Ben seçim zamanlarında gece yarısı elektrik direklerine bayrak asan ekiplerin içinde bulundum. Fatih Erbakan tepeden inme gelmiş birisi değil. Partinin en alt kademesinden, çalışarak gelmiş birisiyim. Elif ablam da o şekilde. Yıllardır kadın kollarında. Teşkilatın takdirine bırakmak lazım.

SONUNDA DOKTOR OLDUM
- Siyasetin dışında ne yapıyorsunuz?
Başkent Üniversitesi'nde Elektrik-Elektronik Mühendisliği'nde lisans eğitimini aldıktan sonra, yüksek lisansımı da doktoramı da burada yaptım. Doktoram da, işletme dalında yönetim ve organizasyon. Sonunda doktor Fatih Erbakan oldum. 

-  Akademik kariyere devam edecek mi?
Tam karar vermedim. Bizde doktora yapmak, üniversite bitirmek gibi normal algılanıyor... Siyaset zaten yapıyorum. Belki ticari bir işle uğraşabilirim.

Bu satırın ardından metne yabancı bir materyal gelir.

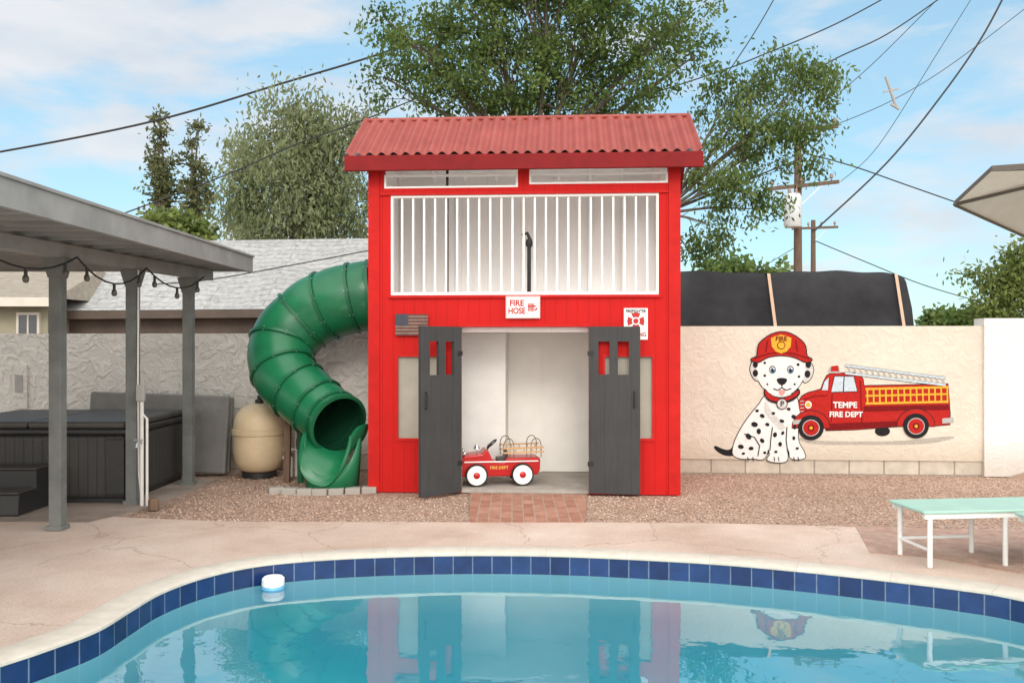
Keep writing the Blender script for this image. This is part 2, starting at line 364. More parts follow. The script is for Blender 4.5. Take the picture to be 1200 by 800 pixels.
def water():
    m=bpy.data.materials.new('pool_water'); m.use_nodes=True; N=m.node_tree.nodes; L=m.node_tree.links; N.clear()
    o=N.new('ShaderNodeOutputMaterial'); tc=N.new('ShaderNodeTexCoord'); 
    a=nz(N,L,tc.outputs['Object'],2.0,2,.45); a2=nz(N,L,tc.outputs['Object'],8,2,.5); reg=nz(N,L,tc.outputs['Object'],.55,2,.5)
    rg=ramp(N,[(.42,(.25,.25,.25)),(.66,(1,1,1))]); L.new(reg.outputs[0],rg.inputs[0])
    h=mth(N,L,'ADD',mth(N,L,'MULTIPLY',a.outputs[0],.5),mth(N,L,'MULTIPLY',mth(N,L,'MULTIPLY',a2.outputs[0],.28),rg.outputs[0])); nrm=bumpn(N,L,h,.04,.10,None)
    fr=N.new('ShaderNodeFresnel'); fr.inputs['IOR'].default_value=1.33; L.new(nrm,fr.inputs['Normal'])
    t=N.new('ShaderNodeBsdfTransparent'); t.inputs[0].default_value=(.80,.98,.99,1)
    g=N.new('ShaderNodeBsdfGlossy'); g.inputs['Roughness'].default_value=.015; g.inputs[0].default_value=(1,1,1,1); L.new(nrm,g.inputs['Normal'])
    x=N.new('ShaderNodeMixShader'); L.new(mth(N,L,'MINIMUM',mth(N,L,'ADD',mth(N,L,'MULTIPLY',fr.outputs[0],.85),.17),.9),x.inputs[0]); L.new(t.outputs[0],x.inputs[1]); L.new(g.outputs[0],x.inputs[2]); L.new(x.outputs[0],o.inputs[0]); return m
m_water=water()
l_main=leafm('leaf_ash',(.060,.105,.030),(.135,.20,.062),(.24,.31,.11),.48)
l_side=leafm('leaf_light',(.070,.112,.036),(.155,.22,.075),(.26,.335,.13),.48)
l_willow=leafm('leaf_willow',(.14,.175,.085),(.25,.285,.15),(.36,.39,.23),.45,.9)
l_pine=leafm('leaf_conifer',(.085,.105,.05),(.15,.165,.08),(.21,.215,.115),.35,.8)
l_bush=leafm('leaf_bush',(.09,.125,.035),(.18,.23,.07),(.30,.35,.12))

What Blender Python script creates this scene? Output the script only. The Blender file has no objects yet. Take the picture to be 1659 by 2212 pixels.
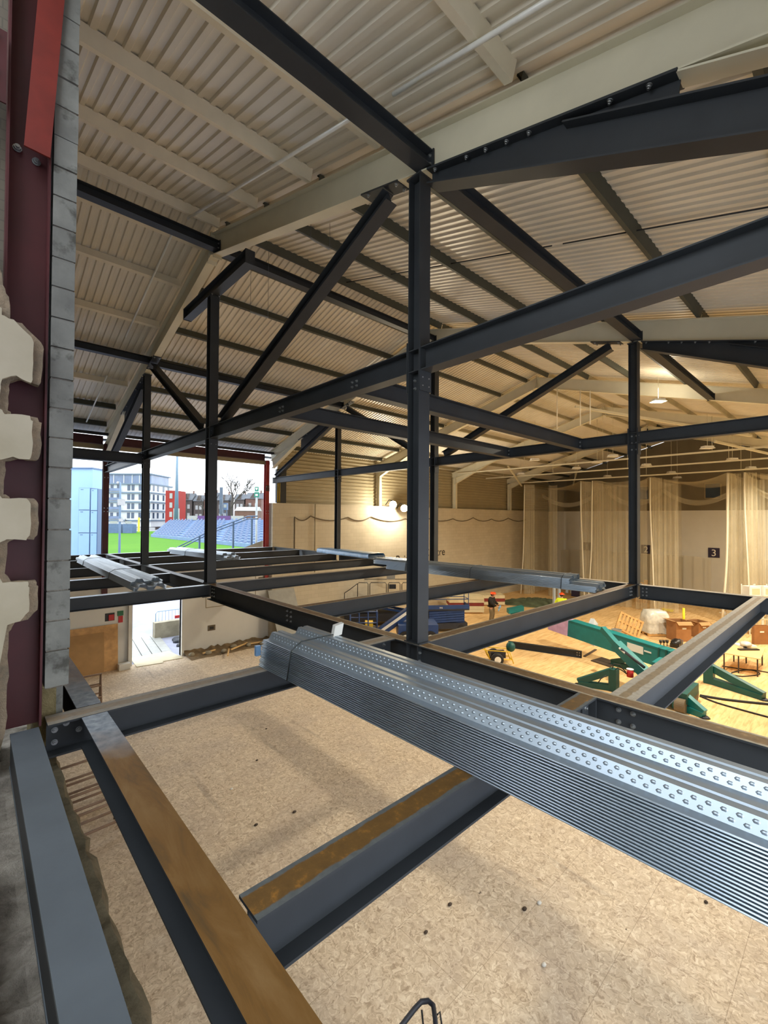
import bpy, math, random
from mathutils import Vector, Matrix, noise
random.seed(7)
SC = bpy.context.scene
COL = SC.collection

# ------------------------------------------------------------------ camera
F, YAW, PIT, ROL = 960.6, math.radians(47.2066), math.radians(0.819), math.radians(0.385)
CX, CY = 829.5, 1106.0
fw = Vector((math.cos(YAW)*math.cos(PIT), math.sin(YAW)*math.cos(PIT), math.sin(PIT)))
_rt = Vector((math.sin(YAW), -math.cos(YAW), 0))
_up = _rt.cross(fw)
rt = _rt*math.cos(ROL) + _up*math.sin(ROL)
up = -_rt*math.sin(ROL) + _up*math.cos(ROL)
cam_d = bpy.data.cameras.new('camera'); cam = bpy.data.objects.new('camera', cam_d); COL.objects.link(cam)
cam_d.sensor_fit = 'HORIZONTAL'; cam_d.sensor_width = 36.0; cam_d.lens = F/1659*36.0
cam_d.clip_start = 0.05; cam_d.clip_end = 1000
cam.matrix_world = Matrix(((rt.x, up.x, -fw.x, 0), (rt.y, up.y, -fw.y, 0), (rt.z, up.z, -fw.z, 0), (0, 0, 0, 1)))
SC.camera = cam
def ray(x, y): return rt*((x-CX)/F) - up*((y-CY)/F) + fw
def at_z(x, y, z): d = ray(x, y); return d*(z/d.z)          # survey a photo point on a level plane
def at_x(x, y, X): d = ray(x, y); return d*(X/d.x)
def at_y(x, y, Y): d = ray(x, y); return d*(Y/d.y)
def at_d(x, y, d): return ray(x, y)*d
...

GENÇLİKTEKİ  TEKNE HEVESİ GEÇTİ
-  Daha önce tekne ve lüks arabalarla gündeme gelmiştin. Şimdi de aynı mı?
Gençlikteki düşünceler tabii o zaman. 17-18 yaşındaki insanla şimdiki farklı oluyor. Ehliyetimi aldığımdan bu yana 12 senede toplam 3 tane oldu. Aynı anda iki arabam olmadı. Şimdi teknemiz falan yok. 

-   Ciplere binen başörtülüler deniyor...
Başörtülünün cipe binmesinde problem yok. Eğer bunun parası ihaleden komisyonla, helal olmayan yolla kazanılmışsa bu kötü.

Başbakan'ın oğlu da ticaret yapar
- AKP'lilerin zenginleşmesi eleştiriliyor. Zengin olmak suç değildir. Nasıl zengin olduğunuz önemli. Allah korusun rüşvet, ihaleden komisyon almak kötü. 

- Başbakan'ın oğluyla arkadaş mısınız?
Tanıyorum tabii. Tayyip Erdoğan'ın oğlu olduğu için ticaret yapmayacak mı? Veya bir başka AKP'li bakanın oğlu. Ticaret yapar. Kurallara uygun şekilde, helal yoldan para kazanıyorsa, kazanır. İkili ilişkileri kullanmamak gerekir.